Albüm 52 dakika 16 saniye uzunluğunda, 10 şarkıdan oluşuyor. Orkestral ve synth düzenlemeleri Ihsahn (Emperor) tarafından yapılmış. Grup son yıllarda çıkardığı işlerde tutturduğu kaliteyi devam ettirmiş hatta üzerine de ekleyip daha da iyi bir albüm çıkarmış. Gördüğüm kadarıyla çoğu yorumlarda dinleyicilerine göre de 2008 albümleri “Shogun” dan bu yana çıkan en iyi ve bugüne kadarki en güçlü albümleri olarak nitelendiriliyor.
Genel olarak bakacak olursak albümün içerisinde trash’in yanı sıra black metal, death metal, progresif metal ve orkestral sound’ların karışımını; Matt Heafy’nin ara ara clean ara ara sert devam eden vokaliyle birlikte yükselen bağırışlarını duyuyoruz. Heafy’nin albüm boyunca geniş bir vokal çeşitliliği sunmasıyla ne kadar adaptasyonu yüksek bir vokal olabildiğini de görüyoruz aslında. Şarkı sözleri açısından da mitolojik, karanlık ögelerin etkisi altında bir albüm.
“WTDMS” albümü gibi bu da onuncu albümleri olduğunu belirten “X” adında (bir önceki albüm “IX” ile başlıyordu) kısa, orkestral ve koro bir parçayla açılıyor. Bu açılışla sanki bir kiliseye giriyor gibi ruhani bir atmosfere giriyorsunuz ve yavaş yavaş davulun da girmesiyle albümün başlık şarkısının patlamasına hazırlanıyorsunuz. “In the Court of the Dragon” bir anda sert riffler, vokaller ve davul vuruşlarıyla başlıyor.

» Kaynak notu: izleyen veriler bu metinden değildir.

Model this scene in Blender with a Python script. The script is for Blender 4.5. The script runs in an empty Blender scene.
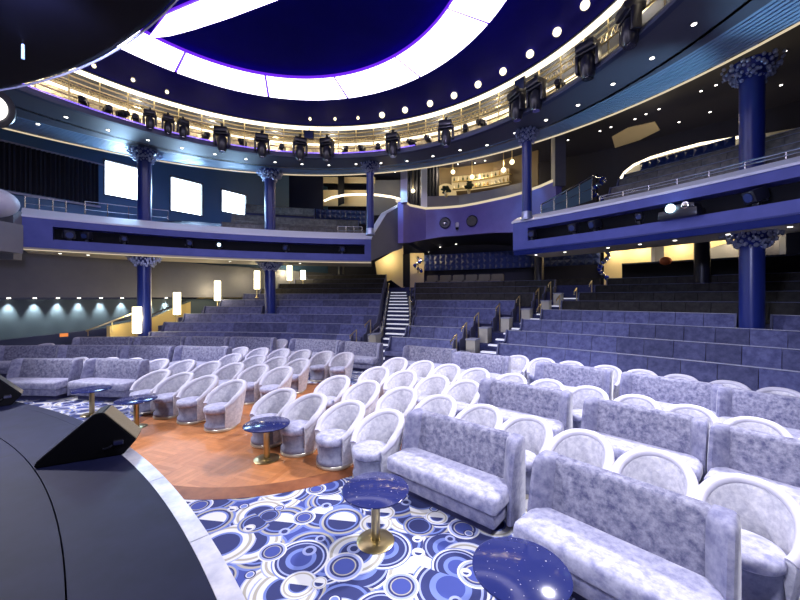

Ve çoğu Trivium şarkısında olduğu gibi nakarat kısmında Heafy hırıltılı bağırışlarını clean vokallerine çeviriyor. Şarkı boyunca devam eden tempo değişimleri, davul, çift gitar geçişleri ve sololarla oldukça kompleks bir şarkı. Hatta yaklaşık 5 dakika olmasına rağmen sanki daha uzunmuş hissi veriyor ve aslında albümün genelinde bu his var bence.
Ardından gelen şarkı “Like A Sword Over Damocles”, yine benzer bir şekilde ilerliyor hem tempo ve gitarlar hem de vokal değişimleri açısından. Genel olarak akılda kalıcı nakaratıyla (bence ITCOTD’dan çok daha akılda kalıcı) birlikte tam trash bir şarkı.
“Feast of Fire”, bana biraz 2015 “Silence In The Snow” albümünden “Until The World Goes Cold” parçasını anımsattı, daha hızlı ve daha güçlenmiş hali gibi. Ama albümdeki diğer şarkılara kıyasla daha düşük tempolu ve önceki iki şarkı gibi bir agresif trash metal şarkısındansa daha yumuşak bir şarkı. Yine de özellikle şarkının son 40 saniyesindeki Paolo Gregoletto’nun müthiş bas tapping’iyle ve sonrasındaki geri dönüşle ben oldukça beğendim.
“A Crisis Of Revelation”’da Alex Bent davul girişiyle tempo ve agresifliği tekrar yükseltiyor. Heafy yine sert vokallerle başlayıp bi anda yumuşak, clean vokallerle melodik bir nakarata geçiyor. Tam olarak 2005 “Ascendancy” albümünden çıkmış bir şarkı gibi, özellikle gitar rifflerinin bazıları “Ascendancy” parçasına çok benzer.
Gelelim “The Shadow Of The Abattoir”’e. Şarkının giriş kısmındaki melodiyi duyduğum an aklıma direkt Iron Maiden geldi tabii ki. Sanki Maiden’ın “Dance Of Death” albümünden bir şarkı girişiymiş gibi destansı bir havası var. Hatta şarkının kapanışında da yine başa dönülse tam olacakmış. Genel olarak hem sözler hem de enstrümantal açıdan şarkının karanlık bir ölüm teması var zaten. İlk yarısı yavaş, sakin ve clean ağırlıklı ilerlerken yaklaşık 3.dakikadan sonra tempo tekrar yükseliyor ve 4 dakika boyunca devam eden agresif bir trash metal şarkısına dönüşüyor. 7 dakika 11 saniyeyle albümün en uzun şarkılarından biri, benim de albümdeki favori şarkım.
“No Way Back Just Through”, yüksek tempolu, biraz basit gibi gelse de akılda kalıcı nakarata sahip başka bir şarkı.
Albümün en uzun şarkısı “Fall Into Your Hands” nakaratı dışında yine son derece agresif. Ana gitar riffleri tam metalcore- melodik death metal odaklı. 4.dakika civarı breakdown ile beraber giren albümdeki en duygusal denebilecek gitar sololarından birine sahip. Şarkı son 45 saniyesinde de güzel bir senfonik kapanış yapıyor.
Sondan bir önceki parça “From Dawn to Decadence” sanki daha soft bir şarkıymış gibi düşündüren bir girişten sonra başlayan sert vokaller ve hızlanan davullarla tam gaz devam ediyor.
“The Phalanx”, aslında 2008 “Shogun” albümü döneminde demosu yazılmış ancak daha sonra dönüştürülerek kendine bu albümde yer bulmuş bir şarkı. Girişiyle Metallica’yı andırsa da çok geçmeden bu durum değişiyor ve Ihsahn tarafından yapılmış orkestrasyon düzenlemeleri, bir sürü yeni ve eski riffleriyle albüme epik bir kapanış yapıyor.
Son olarak da albüm kapağından bahsedelim. Heafy’nin de dediği gibi önemli bir müzenin duvarında görebileceğimiz bir Rönesans dönemi eseri havasında bir albüm kapağı görüntüsü yaratmışlar. Böylece albümü gördüğünüz ilk andan itibaren Trivium’un yarattığı hikâyenin içine adımınızı atmış oluyorsunuz.